There’s no UK region where landlord insurance is legally required, but your property’s location does impact risk and premiums.

How location affects risk (and price)

If you’re in an area that’s exposed to risk, like crime or weather damage, you’ll need to check your insurance policy carefully for exclusions and excesses to make sure you’re getting the cover you need. 

You may also need to pay a higher premium

Some risks to consider: 

  • Flood-risk areas
  • High-crime postcodes
  • Coastal or exposed regions
  • Urban HMOs and city centres

When comparing quotes, make a note of how each insurer prices:

  • Flood excess
  • Malicious damage and theft conditions
  • Any postcode-specific exclusions

How much is landlord’s insurance in the UK?

Recent analysis based on recent data, here are some average costs: 

  • Basic buildings-only landlord insurance for a typical UK rental (c. £200k rebuild value) can start around £170–£180 per year.
  • Across property types, the average annual premium is around £226.
  • Separate research puts the median cost (no extras, all property types) at about £234 per year.
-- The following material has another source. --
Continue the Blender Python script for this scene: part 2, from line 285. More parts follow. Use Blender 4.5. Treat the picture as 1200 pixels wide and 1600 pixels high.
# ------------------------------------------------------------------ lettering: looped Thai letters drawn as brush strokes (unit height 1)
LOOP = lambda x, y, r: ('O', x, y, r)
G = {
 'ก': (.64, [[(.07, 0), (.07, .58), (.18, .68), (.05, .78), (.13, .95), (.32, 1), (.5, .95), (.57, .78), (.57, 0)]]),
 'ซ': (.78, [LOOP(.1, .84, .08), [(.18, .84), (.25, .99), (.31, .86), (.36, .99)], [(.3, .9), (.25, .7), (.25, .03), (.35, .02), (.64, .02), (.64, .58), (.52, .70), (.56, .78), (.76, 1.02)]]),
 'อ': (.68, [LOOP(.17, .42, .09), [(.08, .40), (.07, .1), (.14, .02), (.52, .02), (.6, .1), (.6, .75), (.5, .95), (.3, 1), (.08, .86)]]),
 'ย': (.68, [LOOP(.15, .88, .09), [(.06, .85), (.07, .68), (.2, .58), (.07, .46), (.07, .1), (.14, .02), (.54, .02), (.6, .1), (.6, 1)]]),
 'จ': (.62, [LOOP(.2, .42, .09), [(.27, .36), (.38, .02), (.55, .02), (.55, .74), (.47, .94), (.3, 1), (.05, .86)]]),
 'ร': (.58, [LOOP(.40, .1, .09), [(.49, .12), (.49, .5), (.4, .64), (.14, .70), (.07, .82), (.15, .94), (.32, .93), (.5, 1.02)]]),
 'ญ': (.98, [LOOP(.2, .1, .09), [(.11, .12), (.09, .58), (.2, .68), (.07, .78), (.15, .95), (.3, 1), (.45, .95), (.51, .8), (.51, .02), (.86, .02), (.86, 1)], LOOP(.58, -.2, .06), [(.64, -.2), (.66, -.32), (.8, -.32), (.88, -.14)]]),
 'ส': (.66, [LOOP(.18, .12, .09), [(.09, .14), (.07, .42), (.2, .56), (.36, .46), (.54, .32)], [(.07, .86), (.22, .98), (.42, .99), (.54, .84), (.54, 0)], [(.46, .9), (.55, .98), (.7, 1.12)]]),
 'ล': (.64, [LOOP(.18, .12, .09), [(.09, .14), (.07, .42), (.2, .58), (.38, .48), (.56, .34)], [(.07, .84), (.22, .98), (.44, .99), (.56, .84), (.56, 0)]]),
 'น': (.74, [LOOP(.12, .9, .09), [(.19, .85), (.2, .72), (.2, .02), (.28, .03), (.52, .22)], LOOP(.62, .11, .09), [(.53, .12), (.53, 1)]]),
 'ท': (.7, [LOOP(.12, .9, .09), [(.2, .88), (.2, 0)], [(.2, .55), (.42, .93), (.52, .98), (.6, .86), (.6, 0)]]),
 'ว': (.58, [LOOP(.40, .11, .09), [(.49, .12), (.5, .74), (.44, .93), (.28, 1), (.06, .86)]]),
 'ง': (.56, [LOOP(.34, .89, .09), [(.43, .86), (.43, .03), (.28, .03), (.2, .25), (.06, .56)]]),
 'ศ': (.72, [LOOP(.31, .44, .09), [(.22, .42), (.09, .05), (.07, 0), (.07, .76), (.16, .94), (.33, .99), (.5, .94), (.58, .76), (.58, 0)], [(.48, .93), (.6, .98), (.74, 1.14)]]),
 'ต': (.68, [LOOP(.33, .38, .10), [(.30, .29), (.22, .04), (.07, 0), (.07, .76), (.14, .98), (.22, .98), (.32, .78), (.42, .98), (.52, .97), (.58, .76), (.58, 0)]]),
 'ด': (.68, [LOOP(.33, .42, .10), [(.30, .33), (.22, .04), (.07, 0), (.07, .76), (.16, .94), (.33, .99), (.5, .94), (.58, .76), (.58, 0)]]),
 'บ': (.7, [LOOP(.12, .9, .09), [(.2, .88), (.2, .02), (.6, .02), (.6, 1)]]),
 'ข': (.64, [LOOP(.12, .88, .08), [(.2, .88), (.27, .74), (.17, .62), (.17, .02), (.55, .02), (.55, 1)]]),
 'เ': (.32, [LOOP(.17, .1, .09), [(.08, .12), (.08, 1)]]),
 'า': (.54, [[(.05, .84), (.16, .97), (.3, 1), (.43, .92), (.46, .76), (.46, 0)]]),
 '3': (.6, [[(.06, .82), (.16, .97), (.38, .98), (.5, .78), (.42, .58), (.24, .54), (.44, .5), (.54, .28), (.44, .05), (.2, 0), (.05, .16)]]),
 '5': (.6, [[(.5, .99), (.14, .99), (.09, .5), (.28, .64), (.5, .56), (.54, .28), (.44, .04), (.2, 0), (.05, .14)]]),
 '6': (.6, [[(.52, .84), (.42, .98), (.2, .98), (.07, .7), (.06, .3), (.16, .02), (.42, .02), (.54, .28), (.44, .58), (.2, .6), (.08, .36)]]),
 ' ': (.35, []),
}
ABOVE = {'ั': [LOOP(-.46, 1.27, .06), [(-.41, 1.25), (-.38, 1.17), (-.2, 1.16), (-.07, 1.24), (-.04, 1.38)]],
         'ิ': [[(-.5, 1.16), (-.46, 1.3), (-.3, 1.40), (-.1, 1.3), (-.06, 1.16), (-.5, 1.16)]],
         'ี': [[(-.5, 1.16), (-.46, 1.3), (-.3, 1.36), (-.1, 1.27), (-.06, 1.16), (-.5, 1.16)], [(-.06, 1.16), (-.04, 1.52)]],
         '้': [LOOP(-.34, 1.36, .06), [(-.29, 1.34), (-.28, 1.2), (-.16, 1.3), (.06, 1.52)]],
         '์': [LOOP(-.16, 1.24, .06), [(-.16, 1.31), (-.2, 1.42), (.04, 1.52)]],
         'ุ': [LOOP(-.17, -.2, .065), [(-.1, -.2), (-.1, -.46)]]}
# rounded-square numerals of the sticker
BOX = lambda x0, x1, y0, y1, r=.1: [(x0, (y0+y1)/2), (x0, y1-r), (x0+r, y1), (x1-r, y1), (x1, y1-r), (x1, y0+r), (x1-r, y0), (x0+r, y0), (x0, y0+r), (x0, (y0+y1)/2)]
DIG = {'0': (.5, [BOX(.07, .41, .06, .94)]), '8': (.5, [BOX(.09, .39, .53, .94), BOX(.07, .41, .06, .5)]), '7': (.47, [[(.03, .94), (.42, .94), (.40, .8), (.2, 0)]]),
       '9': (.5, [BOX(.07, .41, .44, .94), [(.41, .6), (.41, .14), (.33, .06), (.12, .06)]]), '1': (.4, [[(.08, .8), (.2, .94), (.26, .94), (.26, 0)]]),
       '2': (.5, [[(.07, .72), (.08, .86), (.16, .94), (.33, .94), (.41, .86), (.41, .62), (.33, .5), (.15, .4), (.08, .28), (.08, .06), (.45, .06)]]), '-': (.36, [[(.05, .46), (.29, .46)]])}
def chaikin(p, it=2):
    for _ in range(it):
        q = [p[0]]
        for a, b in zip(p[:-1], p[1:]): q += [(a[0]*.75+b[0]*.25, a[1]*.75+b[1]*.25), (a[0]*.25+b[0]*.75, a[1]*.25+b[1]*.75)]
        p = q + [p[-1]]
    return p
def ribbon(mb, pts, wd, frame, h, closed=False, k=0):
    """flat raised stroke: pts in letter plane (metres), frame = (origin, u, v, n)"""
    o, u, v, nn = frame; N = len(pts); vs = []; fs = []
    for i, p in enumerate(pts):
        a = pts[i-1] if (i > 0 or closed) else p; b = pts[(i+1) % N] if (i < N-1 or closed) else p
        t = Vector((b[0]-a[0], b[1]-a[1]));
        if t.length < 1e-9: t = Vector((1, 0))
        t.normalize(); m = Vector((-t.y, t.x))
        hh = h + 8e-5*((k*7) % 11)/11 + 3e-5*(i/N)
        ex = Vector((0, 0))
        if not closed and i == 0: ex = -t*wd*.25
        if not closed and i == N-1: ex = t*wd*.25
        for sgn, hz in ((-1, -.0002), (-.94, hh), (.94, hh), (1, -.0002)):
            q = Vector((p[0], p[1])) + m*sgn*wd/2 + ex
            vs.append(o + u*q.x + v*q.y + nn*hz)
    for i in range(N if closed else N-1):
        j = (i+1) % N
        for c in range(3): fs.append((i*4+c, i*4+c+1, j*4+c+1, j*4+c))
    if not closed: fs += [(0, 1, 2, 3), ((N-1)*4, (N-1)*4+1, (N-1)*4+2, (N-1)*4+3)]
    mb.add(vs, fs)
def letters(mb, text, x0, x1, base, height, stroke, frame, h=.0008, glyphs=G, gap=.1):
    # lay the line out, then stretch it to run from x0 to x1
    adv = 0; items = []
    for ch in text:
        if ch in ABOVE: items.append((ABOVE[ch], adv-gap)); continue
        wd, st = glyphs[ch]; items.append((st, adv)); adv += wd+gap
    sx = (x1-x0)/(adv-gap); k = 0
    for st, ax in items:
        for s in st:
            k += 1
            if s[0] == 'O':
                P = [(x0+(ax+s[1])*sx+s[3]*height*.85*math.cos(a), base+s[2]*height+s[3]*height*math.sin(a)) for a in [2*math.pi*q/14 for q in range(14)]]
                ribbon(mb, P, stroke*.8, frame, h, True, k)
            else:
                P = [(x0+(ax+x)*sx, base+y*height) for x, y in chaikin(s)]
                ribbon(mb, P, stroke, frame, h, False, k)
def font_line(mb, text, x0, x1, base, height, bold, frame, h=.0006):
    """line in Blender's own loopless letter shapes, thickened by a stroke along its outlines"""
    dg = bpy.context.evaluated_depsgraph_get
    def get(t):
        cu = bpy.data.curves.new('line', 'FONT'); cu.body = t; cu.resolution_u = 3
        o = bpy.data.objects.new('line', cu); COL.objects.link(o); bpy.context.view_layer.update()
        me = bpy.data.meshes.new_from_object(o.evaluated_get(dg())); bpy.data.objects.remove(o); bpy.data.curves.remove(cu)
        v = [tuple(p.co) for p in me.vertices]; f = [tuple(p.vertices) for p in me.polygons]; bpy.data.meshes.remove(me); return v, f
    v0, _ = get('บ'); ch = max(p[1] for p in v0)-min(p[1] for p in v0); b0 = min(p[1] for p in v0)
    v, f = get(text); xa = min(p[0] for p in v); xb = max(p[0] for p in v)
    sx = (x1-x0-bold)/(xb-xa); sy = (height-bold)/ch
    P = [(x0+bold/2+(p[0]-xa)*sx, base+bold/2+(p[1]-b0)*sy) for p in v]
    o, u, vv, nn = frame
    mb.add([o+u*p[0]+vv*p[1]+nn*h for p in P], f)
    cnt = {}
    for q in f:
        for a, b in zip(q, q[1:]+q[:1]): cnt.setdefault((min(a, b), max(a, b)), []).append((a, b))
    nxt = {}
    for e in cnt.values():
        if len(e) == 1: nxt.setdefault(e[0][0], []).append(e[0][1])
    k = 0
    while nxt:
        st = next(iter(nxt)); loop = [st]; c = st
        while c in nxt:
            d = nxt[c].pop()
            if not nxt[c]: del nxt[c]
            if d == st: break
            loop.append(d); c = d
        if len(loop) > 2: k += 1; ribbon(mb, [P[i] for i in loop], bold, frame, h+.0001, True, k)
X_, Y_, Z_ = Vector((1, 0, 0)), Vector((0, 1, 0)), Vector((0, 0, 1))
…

Property type can also impact cost:

Property type Approx. annual premium*
Semi-detached house ~£177
Terraced / end-terrace house ~£184
Purpose-built flat ~£197
Flat in converted building ~£229
Detached house ~£344

*Illustrative averages for around £200k rebuild cost.

How property age affects cost

Older properties usually cost more to insure:

19th-century buildings can be ~15–20% more expensive to insure than modern equivalents due to higher repair and specialist construction costs.